Obviously, it is useful to gain more knowledge and confidence in the efficacy of an idea. This involves some mix of these two elements:
Identifying what needs to be true for the idea to work or what you need to know to predict how well it will work
Modelling (testing) the real-world execution with greater or lesser accuracy (fidelity)
In terms of identifying what needs to be true, in an idealised world, you already had all the relevant information when you did your colour-by-numbers strategy and narrowed down to a particular way of approaching the challenge. But in real life, we seldom have 100% knowledge of 100% of the relevant factors when we’re doing strategy. Usually it would take an impractical amount of time to do so and most of that time would be wasted.
So, often we have ideas that are tentatively great, but we have either zero or only partial information about things upon which the idea’s quality depends. We might think that our customers prefer safety over convenience and we might have a great idea that will work if they do, but suddenly we’re a lot more interested than previously in what those facts about our customers are.
This is as simple as asking, “What needs to be true for this idea to work?” And similarly, “What would we need to know to be able to predict this idea’s success?” Often those are questions which can be answered with specific research, either desk research or your own primary research – interviews, focus groups, surveys, depending on how confident you want to be.
And then there’s modelling the execution in some way. As a rule of thumb, the closer you get to imitating reality, the more confident you can be, but the more expensive and time-consuming such testing is. You can think of this kind of confidence/information gathering on a spectrum:
Gut feels and personal expertise
Team gut feels and group expertise
Subject-matter expert opinion or consensus
Focus groups and interviews
Various levels of prototyping
Controlled real-world releases
This is not to suggest that full prototypes and real-world releases are “best”. It does depend on the kind of challenge. It also depends on the stakes involved and the relative cost of confidence. For something as trivial as the copy for Wednesday morning’s Facebook post, subject-matter expertise is enough, in the form of a creative director’s sign-off. For a new product innovation that will require refitting $30 million worth of plant equipment, you’d likely be happy to spend months and hundreds of thousands of dollars to put a working prototype in the hands of multiple customers.
There are often multiple rounds of evaluation, too. After all, how do you select which ideas whose quality you want to evaluate further? Typically we start with a quick low-cost shortlisting exercise – for example, team consensus on which ideas are the most promising. Then the most time-consuming and costly investigations can be focused on that short list.
There’s some degree of risk and uncertainty inherent to process here, too. For example, there is always a chance that the actually very best idea is passed over in that first shortlisting exercise and therefore never gets investigated further to reveal its great potential. That’s sad, isn’t it? All we can do is minimise the chance of that happening – we can’t eliminate it.

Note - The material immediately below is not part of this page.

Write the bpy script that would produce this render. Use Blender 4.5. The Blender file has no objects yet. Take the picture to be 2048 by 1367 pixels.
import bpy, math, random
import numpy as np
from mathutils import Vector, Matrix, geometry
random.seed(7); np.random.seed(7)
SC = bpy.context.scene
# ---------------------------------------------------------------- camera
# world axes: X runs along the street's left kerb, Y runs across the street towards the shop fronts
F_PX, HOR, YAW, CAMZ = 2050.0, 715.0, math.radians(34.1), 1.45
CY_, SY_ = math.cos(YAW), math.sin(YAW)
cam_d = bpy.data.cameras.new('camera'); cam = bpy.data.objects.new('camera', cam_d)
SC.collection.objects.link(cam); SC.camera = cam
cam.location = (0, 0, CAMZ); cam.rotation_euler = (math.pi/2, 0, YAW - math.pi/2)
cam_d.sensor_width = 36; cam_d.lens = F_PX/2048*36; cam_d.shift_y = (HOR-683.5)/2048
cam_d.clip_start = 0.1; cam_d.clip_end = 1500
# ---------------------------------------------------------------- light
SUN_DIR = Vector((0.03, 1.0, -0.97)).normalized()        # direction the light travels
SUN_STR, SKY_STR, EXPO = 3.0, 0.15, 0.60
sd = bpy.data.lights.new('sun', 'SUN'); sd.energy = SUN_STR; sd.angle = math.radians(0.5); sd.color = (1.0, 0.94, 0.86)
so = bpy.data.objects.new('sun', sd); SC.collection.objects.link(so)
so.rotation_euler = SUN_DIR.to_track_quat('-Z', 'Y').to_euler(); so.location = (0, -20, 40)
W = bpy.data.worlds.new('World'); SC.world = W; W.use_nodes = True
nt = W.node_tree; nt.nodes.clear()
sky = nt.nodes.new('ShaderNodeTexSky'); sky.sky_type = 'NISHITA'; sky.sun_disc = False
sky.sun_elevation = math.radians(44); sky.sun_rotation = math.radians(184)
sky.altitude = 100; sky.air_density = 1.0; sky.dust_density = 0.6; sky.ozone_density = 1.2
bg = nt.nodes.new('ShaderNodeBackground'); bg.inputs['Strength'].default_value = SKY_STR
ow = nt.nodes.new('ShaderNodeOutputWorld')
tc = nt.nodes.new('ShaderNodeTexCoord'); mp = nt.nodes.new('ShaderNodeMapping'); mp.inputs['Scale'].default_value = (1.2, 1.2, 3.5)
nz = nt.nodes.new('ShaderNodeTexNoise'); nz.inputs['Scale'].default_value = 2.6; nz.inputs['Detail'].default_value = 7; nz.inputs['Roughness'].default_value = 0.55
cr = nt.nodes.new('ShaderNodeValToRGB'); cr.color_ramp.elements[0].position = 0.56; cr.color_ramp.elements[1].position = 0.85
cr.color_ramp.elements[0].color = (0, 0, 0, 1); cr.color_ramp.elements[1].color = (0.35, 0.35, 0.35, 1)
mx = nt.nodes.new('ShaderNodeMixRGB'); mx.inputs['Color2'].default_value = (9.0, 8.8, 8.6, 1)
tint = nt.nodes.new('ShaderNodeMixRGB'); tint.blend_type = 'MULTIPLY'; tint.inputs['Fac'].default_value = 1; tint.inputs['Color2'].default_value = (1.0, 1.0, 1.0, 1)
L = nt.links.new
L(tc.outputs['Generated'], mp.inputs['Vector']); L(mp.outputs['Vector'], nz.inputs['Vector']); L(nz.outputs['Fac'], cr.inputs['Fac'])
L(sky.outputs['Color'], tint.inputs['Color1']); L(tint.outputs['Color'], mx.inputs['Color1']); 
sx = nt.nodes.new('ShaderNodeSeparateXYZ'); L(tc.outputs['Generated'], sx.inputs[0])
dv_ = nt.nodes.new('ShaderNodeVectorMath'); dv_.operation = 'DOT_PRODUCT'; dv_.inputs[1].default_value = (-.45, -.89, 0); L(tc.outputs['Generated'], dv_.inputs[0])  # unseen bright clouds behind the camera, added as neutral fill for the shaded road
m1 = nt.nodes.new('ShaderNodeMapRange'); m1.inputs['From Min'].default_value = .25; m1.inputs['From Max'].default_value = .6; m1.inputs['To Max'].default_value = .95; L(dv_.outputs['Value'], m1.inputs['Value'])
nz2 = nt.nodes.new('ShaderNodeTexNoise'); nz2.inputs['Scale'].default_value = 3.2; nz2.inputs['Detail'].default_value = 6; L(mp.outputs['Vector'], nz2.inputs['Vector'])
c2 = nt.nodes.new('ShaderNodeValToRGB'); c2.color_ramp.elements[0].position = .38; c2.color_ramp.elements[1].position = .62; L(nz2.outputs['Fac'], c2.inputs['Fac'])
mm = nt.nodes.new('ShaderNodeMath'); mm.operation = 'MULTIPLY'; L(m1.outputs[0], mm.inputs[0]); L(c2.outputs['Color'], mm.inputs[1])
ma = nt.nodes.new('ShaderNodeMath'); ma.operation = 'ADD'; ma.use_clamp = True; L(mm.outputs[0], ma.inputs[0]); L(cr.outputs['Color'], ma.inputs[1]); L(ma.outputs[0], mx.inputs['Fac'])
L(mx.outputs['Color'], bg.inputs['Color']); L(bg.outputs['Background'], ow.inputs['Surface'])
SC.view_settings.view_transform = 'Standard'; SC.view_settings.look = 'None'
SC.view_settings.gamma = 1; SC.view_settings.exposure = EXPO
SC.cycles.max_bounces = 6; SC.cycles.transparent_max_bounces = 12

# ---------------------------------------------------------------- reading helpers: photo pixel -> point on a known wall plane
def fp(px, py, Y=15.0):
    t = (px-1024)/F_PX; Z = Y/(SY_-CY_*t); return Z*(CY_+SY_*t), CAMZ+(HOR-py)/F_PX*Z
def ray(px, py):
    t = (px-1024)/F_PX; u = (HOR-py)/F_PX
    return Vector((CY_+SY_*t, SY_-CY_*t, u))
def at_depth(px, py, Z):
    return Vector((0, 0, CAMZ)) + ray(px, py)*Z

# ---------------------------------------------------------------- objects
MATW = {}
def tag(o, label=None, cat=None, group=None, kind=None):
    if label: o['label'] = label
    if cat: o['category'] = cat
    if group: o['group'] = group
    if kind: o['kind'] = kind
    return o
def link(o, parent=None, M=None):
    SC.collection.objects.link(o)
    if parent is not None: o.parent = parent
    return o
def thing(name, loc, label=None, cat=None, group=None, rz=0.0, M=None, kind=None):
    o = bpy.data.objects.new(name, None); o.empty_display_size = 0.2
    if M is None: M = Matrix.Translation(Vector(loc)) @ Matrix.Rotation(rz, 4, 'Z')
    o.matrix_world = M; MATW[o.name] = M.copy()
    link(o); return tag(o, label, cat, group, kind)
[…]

You can never really eliminate uncertainty in general. The world is too unpredictable and complex, mainly because people are too unpredictable and complex. For example, I mentioned focus groups above. I’ll talk about them in detail some other time, but I’ve used focus groups to “test” creative campaign ideas many times and while I’ve walked out confident that an idea is actually bad, I can’t say that I’ve ever walked out of one confident that an idea is great. They’ve been very useful for other reasons, but evaluation and confidence beyond “no red flags” has not really been one of them.

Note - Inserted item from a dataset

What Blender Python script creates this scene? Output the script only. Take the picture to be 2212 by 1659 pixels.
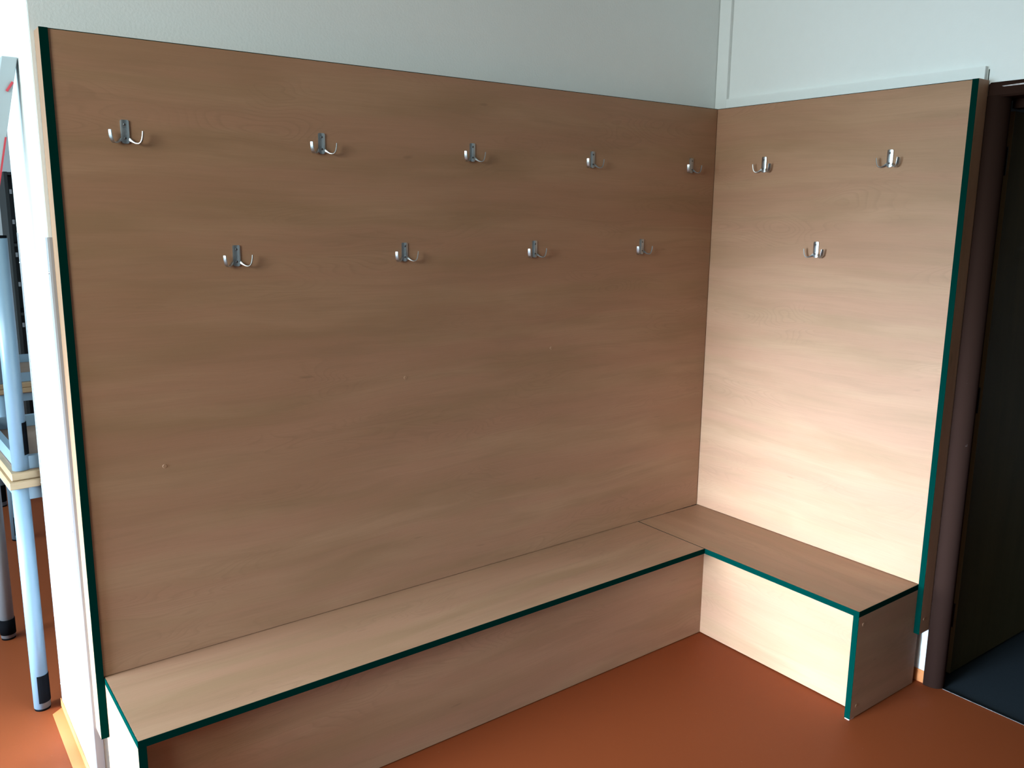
import bpy, bmesh, math, random
from mathutils import Vector, Matrix
random.seed(4)
for o in list(bpy.data.objects): bpy.data.objects.remove(o)
SC = bpy.context.scene; COL = SC.collection

# ------------------------------------------------------------------ camera
cam = bpy.data.cameras.new('camera'); co = bpy.data.objects.new('camera', cam); COL.objects.link(co)
CP = Vector((-2.9165, -2.4225, 1.6973)); yaw, pitch, roll = 0.6405, -0.1875, 0.0086
d = Vector((math.sin(yaw)*math.cos(pitch), math.cos(yaw)*math.cos(pitch), math.sin(pitch)))
r = d.cross(Vector((0, 0, 1))).normalized(); u = r.cross(d)
rr = r*math.cos(roll)+u*math.sin(roll); uu = -r*math.sin(roll)+u*math.cos(roll)
M = Matrix((rr, uu, -d)).transposed().to_4x4(); M.translation = CP
co.matrix_world = M
cam.sensor_width = 36; cam.lens = 1826.6/2212*36
cam.shift_x = 19.5/2212; cam.shift_y = -21.4/2212
cam.clip_start = .05
SC.camera = co
SC.view_settings.view_transform = 'Standard'; SC.view_settings.look = 'None'
SC.view_settings.exposure = 0.0; SC.view_settings.gamma = 1

# ------------------------------------------------------------------ world, daylight and added fill
w = bpy.data.worlds.new('world'); SC.world = w; w.use_nodes = True
w.node_tree.nodes['Background'].inputs[0].default_value = (.62, .80, 1, 1)
w.node_tree.nodes['Background'].inputs[1].default_value = 1.0
def area(name, loc, target, sx, sy, power, color, spread=180):
    l = bpy.data.lights.new(name, 'AREA'); l.shape = 'RECTANGLE'; l.size = sx; l.size_y = sy
    l.energy = power; l.color = color; l.spread = math.radians(spread)
    o = bpy.data.objects.new(name, l); COL.objects.link(o); o.location = loc
    o.rotation_euler = (Vector(target)-Vector(loc)).to_track_quat('-Z', 'Y').to_euler()
    return o
DAY = (.72, .95, 1.0)
area('window_low_sky', (-6.05, .20, 1.30), (0, -.5, .2), 2.6, 1.3, 18, (.75, .98, 1.05), 45)
area('window_low_daylight', (-6.05, -.35, .68), (0, -.42, .0), 2.4, .85, 68, (.74, .985, 1.28), 33)
area('window_daylight', (-6.0, 1.6, 1.9), (-1.6, .6, .9), 4.2, 1.6, 175, (.60, .92, 1.08), 160)
area('room_fill', (-5.3, -1.7, 2.35), (-1.5, 0, 1.55), 1.5, 1.2, 35, (.90, 1, .95), 100)  # added fill lamp to brighten the long panel, no window stands here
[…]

For a fun warning about the limitations of focus groups, here is a great video about Apple’s famous 1984 TV ad being focus-grouped. (Hat-tip: Craig from WeirdWorks about ten years ago.)
Research, testing, prototyping, iterative development… These are all much broader topics than can really be covered in a simple post, and I don’t want to go further into it in this article series.

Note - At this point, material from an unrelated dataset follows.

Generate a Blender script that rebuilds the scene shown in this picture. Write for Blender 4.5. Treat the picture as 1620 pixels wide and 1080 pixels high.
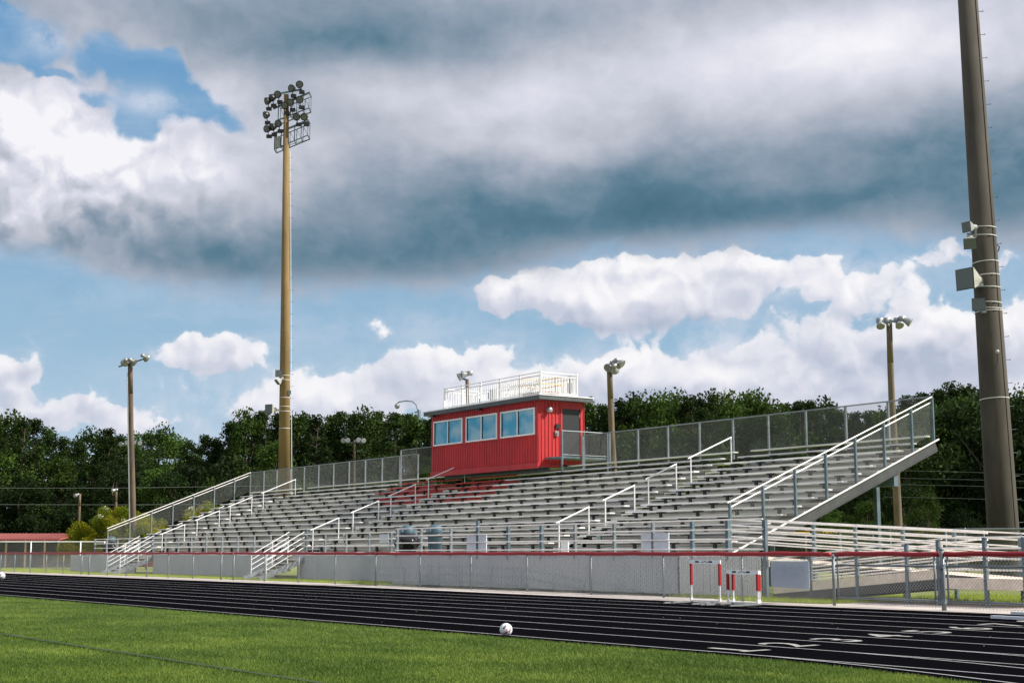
import bpy, bmesh, math, random
import numpy as np
from mathutils import Vector, Matrix
random.seed(7)
rng = np.random.default_rng(7)
for _o in list(bpy.data.objects):
    bpy.data.objects.remove(_o)
S = bpy.context.scene
COL = S.collection

# ------------------------------------------------------------------ camera
FPX, YAW, CAMZ = 2230.0, math.radians(35.9), 1.27
PIT = math.atan(334 / FPX)
cF = Vector((-math.cos(YAW) * math.cos(PIT), math.sin(YAW) * math.cos(PIT), math.sin(PIT)))
cR = Vector((math.sin(YAW), math.cos(YAW), 0))
cU = cR.cross(cF)
cam_d = bpy.data.cameras.new('camera')
cam = bpy.data.objects.new('camera', cam_d)
COL.objects.link(cam)
cam_d.sensor_width = 36
cam_d.lens = FPX / 1620 * 36
cam_d.clip_start = 0.1
cam_d.clip_end = 6000
M3 = Matrix((cR, cU, -cF)).transposed()
cam.matrix_world = Matrix.Translation((0, 0, CAMZ)) @ M3.to_4x4()
S.camera = cam

# ------------------------------------------------------------------ light
SUN_AZ = Vector((0.75, 0.66, 0)).normalized()      # horizontal direction towards the sun
SUN_EL = math.radians(41)
S.view_settings.view_transform = 'Standard'
S.view_settings.look = 'None'
S.view_settings.gamma = 1
S.view_settings.use_curve_mapping = False
S.view_settings.exposure = 0.40
sd = Vector((SUN_AZ.x * math.cos(SUN_EL), SUN_AZ.y * math.cos(SUN_EL), math.sin(SUN_EL)))
sun_d = bpy.data.lights.new('sun', 'SUN')
sun_d.energy = 5.0
sun_d.angle = math.radians(0.6)
sun_d.color = (1.0, 0.95, 0.87)
sun = bpy.data.objects.new('sun', sun_d)
COL.objects.link(sun)
sun.location = sd * 100
sun.rotation_euler = sd.to_track_quat('Z', 'Y').to_euler()

# ------------------------------------------------------------------ node helper
class NT:
    def __init__(s, tree):
        s.t = tree
    def n(s, typ, **kw):
        nd = s.t.nodes.new(typ)
        for k, v in kw.items():
            setattr(nd, k, v)
        return nd
    def put(s, sock, v):
        if isinstance(v, bpy.types.NodeSocket):
            s.t.links.new(v, sock)
        else:
            sock.default_value = v
    def m(s, op, a, b=None, c=None, clamp=False):
        nd = s.n('ShaderNodeMath', operation=op, use_clamp=clamp)
        s.put(nd.inputs[0], a)
        if b is not None: s.put(nd.inputs[1], b)
        if c is not None: s.put(nd.inputs[2], c)
        return nd.outputs[0]
    def v(s, op, a, b=None, out=0):
        nd = s.n('ShaderNodeVectorMath', operation=op)
        s.put(nd.inputs[0], a)
        if b is not None: s.put(nd.inputs[1], b)
        return nd.outputs[out]
    def comb(s, x, y, z=0.0):
        nd = s.n('ShaderNodeCombineXYZ')
        for i, q in enumerate((x, y, z)): s.put(nd.inputs[i], q)
        return nd.outputs[0]
    def noise(s, vec, scale, detail=5, rough=0.55, lac=2.0, dist=0.0, dims='3D'):
        nd = s.n('ShaderNodeTexNoise', noise_dimensions=dims)
        s.put(nd.inputs['Vector'], vec)
        s.put(nd.inputs['Scale'], scale); s.put(nd.inputs['Detail'], detail)
        s.put(nd.inputs['Roughness'], rough); s.put(nd.inputs['Lacunarity'], lac)
        s.put(nd.inputs['Distortion'], dist)
        return nd.outputs[0]
    def mix(s, f, a, b, blend='MIX'):
        nd = s.n('ShaderNodeMix', data_type='RGBA', blend_type=blend)
        s.put(nd.inputs[0], f); s.put(nd.inputs[6], a); s.put(nd.inputs[7], b)
        return nd.outputs[2]
    def ramp(s, f, stops):
        nd = s.n('ShaderNodeValToRGB')
        cr = nd.color_ramp
        while len(cr.elements) < len(stops): cr.elements.new(0.5)
        for e, (p, c) in zip(cr.elements, stops):
            e.position = p; e.color = (*c, 1) if len(c) == 3 else c
        s.put(nd.inputs[0], f)
        return nd.outputs[0]
    def sstep(s, x, lo, hi):
        nd = s.n('ShaderNodeMapRange', interpolation_type='SMOOTHSTEP')
        s.put(nd.inputs[0], x); s.put(nd.inputs[1], lo); s.put(nd.inputs[2], hi)
        return nd.outputs[0]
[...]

Mainly here I wanted to draw attention to the necessity and challenges of evaluating idea quality in the strategic/creative process.
With all of the above said, anyone who’s had a really great idea has often known it immediately. Other people know it immediately when they hear the idea. They say, “Holy shit. That’s… That’s fucking awesome. That’s a great idea.” They often don’t require a lot of wordy convincing, because the rationale behind the great idea is often obvious in retrospect even if it wasn’t obvious before the idea was had. Non-obvious connections become obvious in retrospect.
Ironically, it’s the merely good ideas which more often require investigation and evaluation. The great ideas often speak for themselves, because often they’re not dependent on obvious connections between unknowns, but rather are dependent on non-obvious connections between knowns.
So, to sum up…
We can’t be completely certain how good an idea is, but we need to be certain enough to pick one from the many.
Identify what needs to be true for an idea to work or what you need to know to predict outcomes – then learn those things.
And/or test key assumptions with real audiences through research or prototyping at various levels of fidelity.
How confident we need to be (or how uncertain we’re willing to be) will depend on the stakes involved and the relative cost of confidence in time and resources.
We often use multiple rounds of evaluation, shortlisting with expertise and consensus, then investigating further focused on the short list.
So much for evaluating the quality of ideas, plans, proposals, etc., which we get from asking and answering strategic questions.